Dari mulai mimpi ketemu orangnya secara langsung, bisa nonton tanpa melalui makelar—televisi—sampai ngejar tiket ke Bandung, hanya demi ini. Ya, hanya demi ini, bukan yang lain. Ada kepuasan batin yang terkesiap saat gw mampu berada dalam lingkungan dan lalu-lalang kehidupan mereka—yang ternyata dengan mudahnya gw masuki, Alhamdulillah. Anugrah dari Allah selalu saja ada, padahal manusia setiap hari berbuat dosa. Di sisi lain, ketika gw—sekarang ini—merasa dimudahkan oleh Allah karena semakin dekat dengan mereka, dan merasa biasa aja, justru orang lain/teman-teman gw kadang menyanjung, terkesima, bahkan ada juga yang rajin interogasi ngorek-ngorek berita ‘gimana-gimananya’.

Kembali ke bahasan awal. Kagum. Sebelum doi terkenal seperti sekarang, gw pun telah sedikit banyak mengetahui latar belakang, dan karyanya. Kekaguman gw belum usai, hal ini masih berlanjut saat gw menemukan tulisan-tulisannya di beberapa situs. Seringkali gw berdecak, monolog dengan diri sendiri, lalu introspeksi. Dari mulai tampilan yang sederhana, tapi sangat terlihat berkharisma. Lalu, rangkaian kata demi kata yang dipasangkan pada sebuah dinding paragraf, tetap menenangkan jiwa pembacanya, meskipun tanpa menyisipkan permainan rima. Ya Tuhan, ada ya, orang yang seperti ini! Terima kasih telah Kaukenalkan aku padanya. Bukan sastra atau bahasa yang diulas, tapi kegelisahan-kegelisahan sederhana di hidupnya, yang pernah dialaminya, membuat dia tumbuh dalam lingkungan yang cukup mendewasakan alam bawah sadarnya. Sungguh! Gw masih kagum sampai sekarang.
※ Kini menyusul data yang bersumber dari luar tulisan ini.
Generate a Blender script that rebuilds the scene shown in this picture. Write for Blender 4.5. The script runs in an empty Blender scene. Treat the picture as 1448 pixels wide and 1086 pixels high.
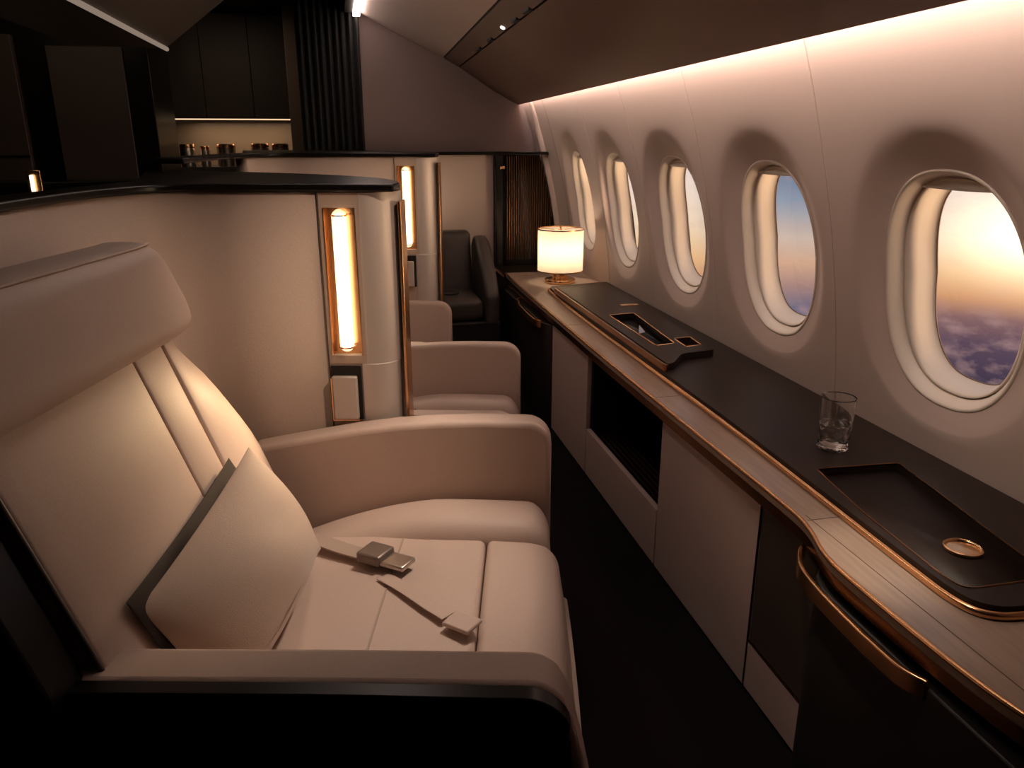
import bpy, bmesh, math, random
from mathutils import Vector, Matrix
random.seed(7)
S = bpy.context.scene
COL = S.collection
PI = math.pi

# ------------------------------------------------------------------ materials
def lin(h):
    h = h.lstrip('#')
    o = []
    for i in (0, 2, 4):
        c = int(h[i:i+2], 16) / 255
        o.append(c / 12.92 if c <= .04045 else ((c + .055) / 1.055) ** 2.4)
    return (*o, 1)

def mat(name, color, rough=.5, metal=0., bump=0., scale=60., var=0., coat=0., stretch=None, spec=.5, sheen=0.):
    m = bpy.data.materials.new(name); m.use_nodes = True
    nt = m.node_tree; b = nt.nodes['Principled BSDF']
    c = lin(color) if isinstance(color, str) else (*color, 1)
    b.inputs['Base Color'].default_value = c
    b.inputs['Roughness'].default_value = rough
    b.inputs['Metallic'].default_value = metal
    b.inputs['Specular IOR Level'].default_value = spec
    b.inputs['Coat Weight'].default_value = coat
    b.inputs['Coat Roughness'].default_value = .1
    b.inputs['Sheen Weight'].default_value = sheen
    if bump or var:
        tc = nt.nodes.new('ShaderNodeTexCoord')
        mp = nt.nodes.new('ShaderNodeMapping')
        nt.links.new(tc.outputs['Object'], mp.inputs['Vector'])
        if stretch: mp.inputs['Scale'].default_value = stretch
        n = nt.nodes.new('ShaderNodeTexNoise'); n.inputs['Scale'].default_value = scale
        n.inputs['Detail'].default_value = 6
        nt.links.new(mp.outputs['Vector'], n.inputs['Vector'])
        if bump:
            bp = nt.nodes.new('ShaderNodeBump'); bp.inputs['Strength'].default_value = bump
            bp.inputs['Distance'].default_value = .002
            nt.links.new(n.outputs['Fac'], bp.inputs['Height'])
            nt.links.new(bp.outputs['Normal'], b.inputs['Normal'])
        if var:
            r = nt.nodes.new('ShaderNodeValToRGB')
            r.color_ramp.elements[0].position = .3; r.color_ramp.elements[1].position = .7
            r.color_ramp.elements[0].color = (*[x * (1 - var) for x in c[:3]], 1)
            r.color_ramp.elements[1].color = (*[min(1, x * (1 + var)) for x in c[:3]], 1)
            nt.links.new(n.outputs['Fac'], r.inputs['Fac'])
            nt.links.new(r.outputs['Color'], b.inputs['Base Color'])
    return m

def emit(name, color, strength):
    m = bpy.data.materials.new(name); m.use_nodes = True
    nt = m.node_tree; nt.nodes.remove(nt.nodes['Principled BSDF'])
    e = nt.nodes.new('ShaderNodeEmission')
    e.inputs['Color'].default_value = (*color, 1); e.inputs['Strength'].default_value = strength
    nt.links.new(e.outputs[0], nt.nodes['Material Output'].inputs['Surface'])
    return m

M = {}
M['leather'] = mat('cream_leather', (.57, .445, .38), .5, bump=.12, scale=220, var=.03, spec=.3)
M['leather_dark'] = mat('grey_leather', (.055, .045, .038), .45, bump=.12, scale=220)
M['velvet'] = mat('cushion_fabric', (.60, .46, .36), .8, bump=.25, scale=400, var=.05, sheen=.3)
M['pillow_slab'] = mat('pillow_slab_fabric', (.032, .022, .017), .85, bump=.2, scale=400)
M['panel'] = mat('partition_fabric', (.52, .40, .325), .7, bump=.25, scale=300, var=.05)
M['column'] = mat('satin_column', (.60, .53, .48), .46, metal=.35)
M['wall'] = mat('cabin_lining', (.61, .485, .43), .36, spec=.45, bump=.02, scale=300)
M['bezel'] = mat('window_bezel', (.80, .70, .60), .42)
M['seam'] = mat('seam_dark', (.10, .07, .055), .7)
M['seal'] = mat('window_seal', (.16, .10, .07), .5)
M['ceil'] = mat('ceiling_lining', (.46, .37, .325), .55)
M['bin'] = mat('bin_laminate', (.215, .13, .105), .5)
M['dark'] = mat('dark_laminate', (.013, .010, .009), .45)
M['dark2'] = mat('dark_brown_laminate', (.055, .041, .033), .5)
M['black'] = mat('black_gloss', (.006, .005, .0045), .3, spec=.22)
M['blackm'] = mat('black_matt', (.006, .005, .005), .6)
M['carpet'] = mat('dark_carpet', (.010, .008, .008), .95, bump=.5, scale=500, spec=.1)
M['cab'] = mat('taupe_lacquer', (.56, .43, .39), .35, spec=.4)
M['wood'] = mat('walnut_veneer', (.40, .30, .235), .28, var=.14, scale=5, stretch=(14, 1.2, 8), spec=.5)
M['darktop'] = mat('dark_leather_top', (.028, .018, .0145), .45, var=.1, scale=12, bump=.05, spec=.2)
M['bronze'] = mat('brushed_bronze', (.80, .45, .23), .27, metal=1.)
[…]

Di Teater Tanah Airku, kali pertama bertemu. Jangan tanya seperti apa rasanya. Senyar. Lebih senyar dibanding tersentuh angin malam Kota Kembang. Tidak tau bagaimana harus mengucapkan sesuatu, padahal gw anak sastra. Ah! Perempuan selalu begitu mungkin, ketika bertemu dengan orang yang dikaguminya. Gw hanya melirik terendap-endap tanpa mau menatap dengan pekat. Ada rasa takut. Khawatir. Cemas. Tentunya berdebar. Dingin pun terasa penuh di kedua telapak tangan. Begitu sesak. Namun, itu semua sebanding dengan rasa bahagia tiada tara.

Di Kota Kembang, tahun lalu, gw juga sempat bertemu. Foto bersama, tentu tidak akan gw lupa. Hahaha.. Yea! Masih sama rasanya, belum berubah. Namun, kali ini gw bisa lebih dekat, dan merasakan atmosfer yang lebih menggila daripada sebelumnya. Aaaaaaah! Tolong jangan campurkan valium dengan morfin, gw nggak sanggup!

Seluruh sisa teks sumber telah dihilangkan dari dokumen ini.